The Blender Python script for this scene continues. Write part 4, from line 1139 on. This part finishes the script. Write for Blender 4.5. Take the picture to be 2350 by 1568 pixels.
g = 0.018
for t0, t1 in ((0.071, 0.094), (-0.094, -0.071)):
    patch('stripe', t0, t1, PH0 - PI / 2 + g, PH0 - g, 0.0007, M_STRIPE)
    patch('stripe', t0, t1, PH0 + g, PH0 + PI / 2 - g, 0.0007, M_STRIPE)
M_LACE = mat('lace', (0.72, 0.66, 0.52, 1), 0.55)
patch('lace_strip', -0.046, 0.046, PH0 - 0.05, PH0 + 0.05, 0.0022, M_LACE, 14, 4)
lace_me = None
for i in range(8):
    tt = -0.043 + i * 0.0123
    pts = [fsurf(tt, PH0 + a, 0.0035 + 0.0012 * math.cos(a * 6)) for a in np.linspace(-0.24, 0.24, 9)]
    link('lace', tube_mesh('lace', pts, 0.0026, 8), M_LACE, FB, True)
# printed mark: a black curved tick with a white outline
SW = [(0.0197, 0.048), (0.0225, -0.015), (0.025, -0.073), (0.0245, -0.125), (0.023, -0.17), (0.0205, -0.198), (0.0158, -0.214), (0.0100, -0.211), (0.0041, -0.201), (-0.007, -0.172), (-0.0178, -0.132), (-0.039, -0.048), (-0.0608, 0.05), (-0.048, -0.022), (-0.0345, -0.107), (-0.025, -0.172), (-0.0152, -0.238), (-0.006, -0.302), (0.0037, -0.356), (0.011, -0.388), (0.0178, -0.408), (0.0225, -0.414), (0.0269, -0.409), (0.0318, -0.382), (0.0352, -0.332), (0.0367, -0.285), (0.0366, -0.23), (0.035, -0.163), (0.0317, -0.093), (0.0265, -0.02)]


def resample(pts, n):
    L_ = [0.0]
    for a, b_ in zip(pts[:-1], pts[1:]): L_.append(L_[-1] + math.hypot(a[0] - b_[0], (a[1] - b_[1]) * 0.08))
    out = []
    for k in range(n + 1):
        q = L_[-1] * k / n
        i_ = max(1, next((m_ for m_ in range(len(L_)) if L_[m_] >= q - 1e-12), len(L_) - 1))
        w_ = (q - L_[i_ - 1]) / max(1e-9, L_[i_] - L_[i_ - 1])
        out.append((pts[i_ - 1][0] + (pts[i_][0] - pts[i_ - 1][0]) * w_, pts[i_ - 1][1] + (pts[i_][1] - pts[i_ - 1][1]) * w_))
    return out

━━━

▸ **Aim of the exercise**
Print the material verbatim, all of it.

▸ **Answer to this problem**
The Blender Python script for this scene continues. Write part 4, from line 1139 on. This part finishes the script. Write for Blender 4.5. Take the picture to be 2350 by 1568 pixels.
g = 0.018
for t0, t1 in ((0.071, 0.094), (-0.094, -0.071)):
    patch('stripe', t0, t1, PH0 - PI / 2 + g, PH0 - g, 0.0007, M_STRIPE)
    patch('stripe', t0, t1, PH0 + g, PH0 + PI / 2 - g, 0.0007, M_STRIPE)
M_LACE = mat('lace', (0.72, 0.66, 0.52, 1), 0.55)
patch('lace_strip', -0.046, 0.046, PH0 - 0.05, PH0 + 0.05, 0.0022, M_LACE, 14, 4)
lace_me = None
for i in range(8):
    tt = -0.043 + i * 0.0123
    pts = [fsurf(tt, PH0 + a, 0.0035 + 0.0012 * math.cos(a * 6)) for a in np.linspace(-0.24, 0.24, 9)]
    link('lace', tube_mesh('lace', pts, 0.0026, 8), M_LACE, FB, True)
# printed mark: a black curved tick with a white outline
SW = [(0.0197, 0.048), (0.0225, -0.015), (0.025, -0.073), (0.0245, -0.125), (0.023, -0.17), (0.0205, -0.198), (0.0158, -0.214), (0.0100, -0.211), (0.0041, -0.201), (-0.007, -0.172), (-0.0178, -0.132), (-0.039, -0.048), (-0.0608, 0.05), (-0.048, -0.022), (-0.0345, -0.107), (-0.025, -0.172), (-0.0152, -0.238), (-0.006, -0.302), (0.0037, -0.356), (0.011, -0.388), (0.0178, -0.408), (0.0225, -0.414), (0.0269, -0.409), (0.0318, -0.382), (0.0352, -0.332), (0.0367, -0.285), (0.0366, -0.23), (0.035, -0.163), (0.0317, -0.093), (0.0265, -0.02)]


def resample(pts, n):
    L_ = [0.0]
    for a, b_ in zip(pts[:-1], pts[1:]): L_.append(L_[-1] + math.hypot(a[0] - b_[0], (a[1] - b_[1]) * 0.08))
    out = []
    for k in range(n + 1):
        q = L_[-1] * k / n
        i_ = max(1, next((m_ for m_ in range(len(L_)) if L_[m_] >= q - 1e-12), len(L_) - 1))
        w_ = (q - L_[i_ - 1]) / max(1e-9, L_[i_] - L_[i_ - 1])
        out.append((pts[i_ - 1][0] + (pts[i_][0] - pts[i_ - 1][0]) * w_, pts[i_ - 1][1] + (pts[i_][1] - pts[i_ - 1][1]) * w_))
    return out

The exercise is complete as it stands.